Every once in a while, he and I walk down the mountain together. He doesn’t go down often. He’s asthmatic, and walking back up is a real struggle for him. But as the October beginning of the school year approaches he goes to school more and more often and to the various offices in Pòtoprens itself where one gets through whatever red tape there is for a public school principal at the beginning of the school year.
Running a school in Mariaman is challenging. The school is about 30 feet by 50 or 60. He has three small rooms, 300 students, and six teachers. Six, that is, when they all can come. There’s an outhouse for teachers. The school is public, which means that the government pays the teachers’ meager salaries and for some copy books for the children-whenever Mèt Anténor can get the various bureaucrats he deals with to cough up the dough.
That leaves him to finesse issues like school maintenance and supplies. What he’s forced to do is charge the parents who send their children to his school a few dollars a month. That’s not much, but it’s already prohibitive for some. If it were only a matter of those few dollars, more students would be able to attend, but Haitian schoolchildren wear uniforms and decent-looking shoes. If their parents can’t buy shoes, the children stay home. There are plenty of children on the mountain who can’t go, even when Mèt Anténor discounts his fees for many who can not pay.
When we walk along the mountain road together, he has a word for everyone and everyone has a word for him. When he passes a local mason, he chats about how repair work might get done. When he passes teenage boys, he asks them to remove some rocks from the middle of the narrow path that is our road. And they do. When he passes a roadside stand, he chats about business and farming and other community issues. He himself does subsistence farming on the land his father left him.

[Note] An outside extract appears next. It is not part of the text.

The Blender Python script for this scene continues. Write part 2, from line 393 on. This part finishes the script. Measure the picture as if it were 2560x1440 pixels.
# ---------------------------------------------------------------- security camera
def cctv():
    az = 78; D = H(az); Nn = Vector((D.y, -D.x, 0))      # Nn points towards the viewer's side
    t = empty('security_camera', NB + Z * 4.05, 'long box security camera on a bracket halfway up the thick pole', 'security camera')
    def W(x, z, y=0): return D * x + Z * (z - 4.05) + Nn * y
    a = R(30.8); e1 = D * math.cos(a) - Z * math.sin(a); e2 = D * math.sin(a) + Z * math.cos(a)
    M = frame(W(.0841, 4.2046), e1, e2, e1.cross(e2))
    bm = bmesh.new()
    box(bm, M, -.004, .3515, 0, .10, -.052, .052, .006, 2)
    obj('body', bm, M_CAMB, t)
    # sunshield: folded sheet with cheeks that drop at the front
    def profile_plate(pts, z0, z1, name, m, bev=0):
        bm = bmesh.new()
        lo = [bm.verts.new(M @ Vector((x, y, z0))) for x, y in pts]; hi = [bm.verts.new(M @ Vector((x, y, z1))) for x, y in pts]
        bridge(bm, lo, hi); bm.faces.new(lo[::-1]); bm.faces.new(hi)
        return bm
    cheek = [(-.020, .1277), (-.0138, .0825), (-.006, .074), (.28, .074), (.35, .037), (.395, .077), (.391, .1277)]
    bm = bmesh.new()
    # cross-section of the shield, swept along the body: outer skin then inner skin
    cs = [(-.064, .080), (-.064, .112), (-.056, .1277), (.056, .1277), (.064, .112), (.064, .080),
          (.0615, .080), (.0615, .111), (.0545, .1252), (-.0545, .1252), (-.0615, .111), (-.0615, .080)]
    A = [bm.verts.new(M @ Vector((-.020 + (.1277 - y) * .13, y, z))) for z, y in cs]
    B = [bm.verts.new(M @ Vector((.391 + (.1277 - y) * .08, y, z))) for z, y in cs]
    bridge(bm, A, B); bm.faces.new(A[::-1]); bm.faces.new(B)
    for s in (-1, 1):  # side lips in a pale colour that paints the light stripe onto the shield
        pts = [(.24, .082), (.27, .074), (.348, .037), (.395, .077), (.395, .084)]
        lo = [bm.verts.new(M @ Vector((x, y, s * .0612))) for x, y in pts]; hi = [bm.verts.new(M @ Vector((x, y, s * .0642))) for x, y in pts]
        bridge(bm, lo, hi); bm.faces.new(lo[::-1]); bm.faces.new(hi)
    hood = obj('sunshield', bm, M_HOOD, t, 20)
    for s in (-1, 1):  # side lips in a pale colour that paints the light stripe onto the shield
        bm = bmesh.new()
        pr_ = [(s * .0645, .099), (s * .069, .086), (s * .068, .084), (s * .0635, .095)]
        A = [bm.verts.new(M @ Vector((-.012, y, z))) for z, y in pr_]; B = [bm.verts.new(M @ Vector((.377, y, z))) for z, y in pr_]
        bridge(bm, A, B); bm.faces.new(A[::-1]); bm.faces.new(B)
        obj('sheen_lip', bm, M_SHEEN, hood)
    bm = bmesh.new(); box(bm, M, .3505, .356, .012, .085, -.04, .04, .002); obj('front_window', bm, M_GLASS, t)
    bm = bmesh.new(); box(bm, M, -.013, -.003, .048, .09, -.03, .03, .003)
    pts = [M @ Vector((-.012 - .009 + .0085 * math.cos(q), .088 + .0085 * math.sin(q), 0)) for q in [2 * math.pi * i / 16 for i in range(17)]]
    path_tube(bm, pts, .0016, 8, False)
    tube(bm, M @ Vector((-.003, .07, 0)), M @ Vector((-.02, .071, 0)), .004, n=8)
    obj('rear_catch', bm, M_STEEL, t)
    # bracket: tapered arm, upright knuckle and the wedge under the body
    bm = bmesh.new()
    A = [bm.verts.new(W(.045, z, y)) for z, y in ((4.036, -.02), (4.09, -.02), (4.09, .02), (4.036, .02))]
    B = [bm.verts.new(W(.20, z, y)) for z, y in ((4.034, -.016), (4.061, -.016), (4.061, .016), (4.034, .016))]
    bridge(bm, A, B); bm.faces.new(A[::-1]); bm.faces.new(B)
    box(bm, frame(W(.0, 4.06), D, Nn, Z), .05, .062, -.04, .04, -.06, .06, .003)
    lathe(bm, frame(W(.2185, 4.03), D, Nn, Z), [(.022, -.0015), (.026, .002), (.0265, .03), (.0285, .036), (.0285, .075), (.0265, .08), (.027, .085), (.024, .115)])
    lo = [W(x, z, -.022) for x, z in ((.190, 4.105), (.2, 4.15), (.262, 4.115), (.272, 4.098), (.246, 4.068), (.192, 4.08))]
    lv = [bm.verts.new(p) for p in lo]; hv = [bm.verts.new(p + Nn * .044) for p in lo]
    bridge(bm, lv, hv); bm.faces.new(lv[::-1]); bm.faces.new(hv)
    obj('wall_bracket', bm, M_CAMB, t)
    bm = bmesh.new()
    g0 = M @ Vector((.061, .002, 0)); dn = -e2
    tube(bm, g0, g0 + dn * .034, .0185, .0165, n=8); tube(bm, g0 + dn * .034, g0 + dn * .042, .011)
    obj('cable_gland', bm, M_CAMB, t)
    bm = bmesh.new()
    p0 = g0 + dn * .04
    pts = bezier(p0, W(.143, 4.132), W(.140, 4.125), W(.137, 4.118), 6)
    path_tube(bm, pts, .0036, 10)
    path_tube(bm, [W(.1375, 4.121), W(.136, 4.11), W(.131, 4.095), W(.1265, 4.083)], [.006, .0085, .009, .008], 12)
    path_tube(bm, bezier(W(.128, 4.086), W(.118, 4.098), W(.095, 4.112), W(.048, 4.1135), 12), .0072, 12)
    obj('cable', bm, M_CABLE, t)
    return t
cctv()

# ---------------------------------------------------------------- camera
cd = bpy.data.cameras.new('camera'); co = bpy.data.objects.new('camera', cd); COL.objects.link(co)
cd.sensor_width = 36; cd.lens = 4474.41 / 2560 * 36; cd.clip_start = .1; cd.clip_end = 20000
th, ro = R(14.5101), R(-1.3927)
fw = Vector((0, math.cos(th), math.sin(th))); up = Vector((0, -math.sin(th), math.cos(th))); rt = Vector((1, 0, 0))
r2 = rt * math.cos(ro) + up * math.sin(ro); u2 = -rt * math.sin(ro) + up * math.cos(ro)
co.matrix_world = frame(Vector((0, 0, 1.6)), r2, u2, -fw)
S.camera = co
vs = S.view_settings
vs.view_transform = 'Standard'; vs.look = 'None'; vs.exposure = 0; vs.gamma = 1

All his conversations are filled with his broad, deep laughter. He laughs whether the news is good or bad, and people generally laugh with him. Everyone knows him, and, as far as I can tell, they love him too.
I am always learning from him. He has taught me much of the Creole I know, and what he hasn’t taught me himself, I know because he put me into the hands of my great teachers, the neighborhood teens. He’s taught me about the community he lives in, a community he knows very well indeed. And he’s also teaching me much larger things: about the importance of hope, the irrelevance of doubt. He’s a very good and devoted teacher, and a wonderful friend.